いずれにしても、もとになるデータそのものに
ツッコミ所が多々ありそうということだ。
その程度の統計なのである。
だが少なくとも、松尾貴史先生の文章から、
筆者が指摘するような懐疑、
とりわけ、理系労働者の苦悩に対する配慮は全くなかった。
一見、理系の人々の側に立っているようでいて
実はそうではない冷たさを感じる文章である。
筆者の体験談で恐縮だが、
筆者は日本で一番大きいといわれる保険会社に入ったことがある。
当然高収入だ。
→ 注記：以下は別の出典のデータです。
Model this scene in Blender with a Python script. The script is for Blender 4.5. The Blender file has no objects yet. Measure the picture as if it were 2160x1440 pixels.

収入も日本一ではないだろうか。
では、その会社の人たちが、「普通」のサラリーマン以上に
芸術や娯楽などを楽しんだかというとそんなことはなかった。
高収入に見合う労働に明け暮れたからだ。
そして、大きい会社ほど競争も激しいから、
風呂敷残業も自主的に行った。
「高収入」の少なくない部分は、
疲労解消のマッサージ代や自主学習などに費やされていた。
むしろ、「芸術や娯楽などの時間」を取りたい人は
会社を辞めて、文系だの理系だのに関係なく
何でもやらなければならない
零細の自営に転出するしかなかった。
大きい会社というのは、
あらゆるセクションをもっているから
文系も理系も入る。
文系が理系の職域に回るケースは少ないかもしれないが
いろいろな理由から逆は有り得る。
たとえば、管理工学や建築学専攻の人が営業支社に回ることもある。
筆者の上司も理系だった。
転勤、異動が容赦ない上場大企業に入ると
文系対理系という、松尾貴史先生がたてた対立軸自体が、
一面的なものでしかないのでは?と思う。
松尾貴史先生のホームグラウンドである芸能界は
裁量労働の世界であり、
賃金と労働時間がおおむねリンクする一般の労働者とは
根本的に異なる。
松尾貴史先生は、労働者のことなど全くわからないのだろう。
失礼ながら、今回は
そうした先生の認識の欠如が
もたらした「怪析」であると
思うがどうだろうか。
みなさんも『日刊ゲンダイ』の松尾貴史先生の連載を
お読みになっていろいろ考えて欲しい。
見所、ツッコミ所がたくさんある。
毎週木曜日発売分に掲載されている。